Given task
Retype the opening lines of the listing below, ending with the line that contains "F, CX, HY, CZ", and leave out any pictures.

Material provided

* start *

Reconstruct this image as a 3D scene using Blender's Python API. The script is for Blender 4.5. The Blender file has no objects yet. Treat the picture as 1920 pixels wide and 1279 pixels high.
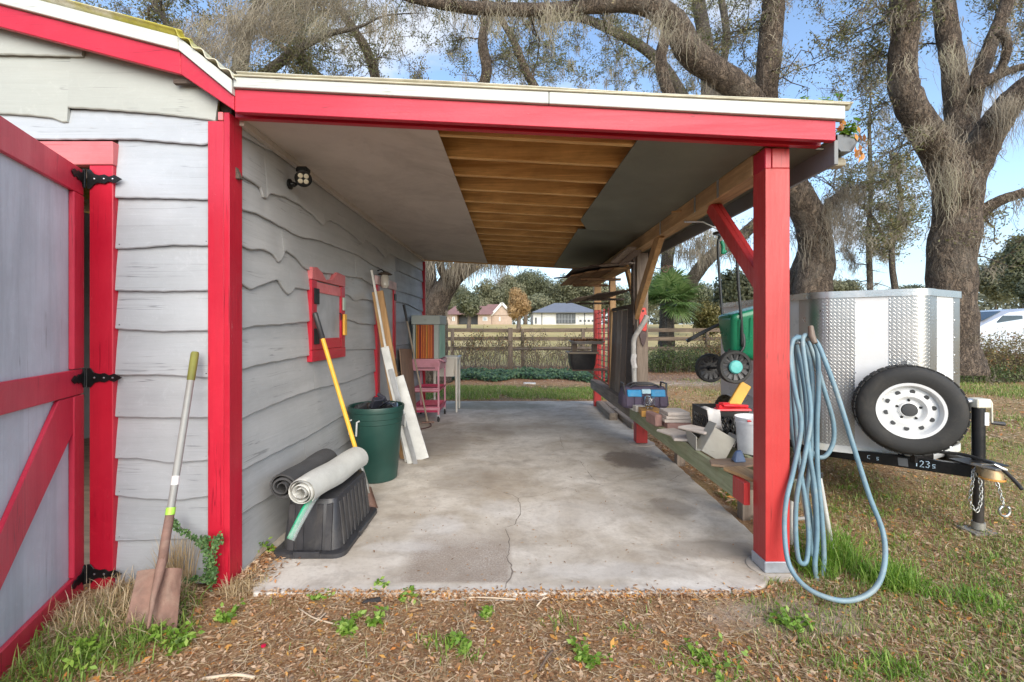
import bpy, bmesh, math, random
import numpy as np
from mathutils import Vector, Matrix, noise

random.seed(7)
R = np.random.default_rng(7)
scene = bpy.context.scene
COL = scene.collection
F, CX, HY, CZ = 854.0, 962.0, 616.0, 1.46      # focal length in pixels of the 1920 photograph, vanishing point, eye height

# ---------------------------------------------------------------- camera
cam_d = bpy.data.cameras.new('camera'); cam = bpy.data.objects.new('camera', cam_d); COL.objects.link(cam)
cam.location = (0, 0, CZ); cam.rotation_euler = (math.radians(90), 0, 0)
cam_d.sensor_width = 36; cam_d.lens = 36 * F / 1920
cam_d.shift_x = -(CX - 960) / 1920; cam_d.shift_y = -(639.5 - HY) / 1920
cam_d.clip_start = .05; cam_d.clip_end = 2000
scene.camera = cam

# ---------------------------------------------------------------- sky, sun, exposure
SUN_EL, SUN_AZ = 29, 164          # azimuth clockwise from +Y: the sun stands behind the camera
w = bpy.data.worlds.new('World'); scene.world = w; w.use_nodes = True
nt = w.node_tree; nt.nodes.clear()
def wn(t, **k):
    n = nt.nodes.new(t)
    for a, b in k.items(): setattr(n, a, b)
    return n
sky = wn('ShaderNodeTexSky', sky_type='NISHITA', sun_disc=False)
sky.sun_elevation = math.radians(SUN_EL); sky.sun_rotation = math.radians(SUN_AZ)
sky.air_density = 1.0; sky.dust_density = .4; sky.ozone_density = 1.6
tc = wn('ShaderNodeTexCoord'); sep = wn('ShaderNodeSeparateXYZ'); nt.links.new(tc.outputs['Generated'], sep.inputs[0])
mx = wn('ShaderNodeMath', operation='MAXIMUM'); nt.links.new(sep.outputs[2], mx.inputs[0]); mx.inputs[1].default_value = 0.0
ad = wn('ShaderNodeMath', operation='ADD'); nt.links.new(mx.outputs[0], ad.inputs[0]); ad.inputs[1].default_value = .22
dv = wn('ShaderNodeVectorMath', operation='DIVIDE'); nt.links.new(tc.outputs['Generated'], dv.inputs[0])
cb = wn('ShaderNodeCombineXYZ')
for i in range(3): nt.links.new(ad.outputs[0], cb.inputs[i])
nt.links.new(cb.outputs[0], dv.inputs[1])
no = wn('ShaderNodeTexNoise'); no.inputs['Scale'].default_value = 1.6; no.inputs['Detail'].default_value = 7; no.inputs['Roughness'].default_value = .58; no.inputs['Distortion'].default_value = .35
nt.links.new(dv.outputs[0], no.inputs['Vector'])
rp = wn('ShaderNodeMapRange'); rp.interpolation_type = 'SMOOTHSTEP'
rp.inputs['From Min'].default_value = .49; rp.inputs['From Max'].default_value = .70; rp.inputs['To Max'].default_value = .8
nt.links.new(no.outputs['Fac'], rp.inputs['Value'])
mc = wn('ShaderNodeMix', data_type='RGBA'); mc.inputs['B'].default_value = (3.3, 3.4, 3.55, 1)
nt.links.new(rp.outputs[0], mc.inputs['Factor']); nt.links.new(sky.outputs[0], mc.inputs['A'])
hm = wn('ShaderNodeMapRange'); hm.inputs['From Min'].default_value = .22; hm.inputs['From Max'].default_value = .0; hm.inputs['To Max'].default_value = .8; nt.links.new(mx.outputs[0], hm.inputs['Value'])
mh = wn('ShaderNodeMix', data_type='RGBA'); mh.inputs['B'].default_value = (1.45, 2.15, 3.2, 1); nt.links.new(hm.outputs[0], mh.inputs['Factor']); nt.links.new(mc.outputs['Result'], mh.inputs['A']); mc = mh
bg = wn('ShaderNodeBackground'); bg.inputs['Strength'].default_value = .135
nt.links.new(mc.outputs['Result'], bg.inputs['Color'])
wo = wn('ShaderNodeOutputWorld'); nt.links.new(bg.outputs[0], wo.inputs['Surface'])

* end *

Response below
Reconstruct this image as a 3D scene using Blender's Python API. The script is for Blender 4.5. The Blender file has no objects yet. Treat the picture as 1920 pixels wide and 1279 pixels high.
import bpy, bmesh, math, random
import numpy as np
from mathutils import Vector, Matrix, noise

random.seed(7)
R = np.random.default_rng(7)
scene = bpy.context.scene
COL = scene.collection
F, CX, HY, CZ = 854.0, 962.0, 616.0, 1.46      # focal length in pixels of the 1920 photograph, vanishing point, eye height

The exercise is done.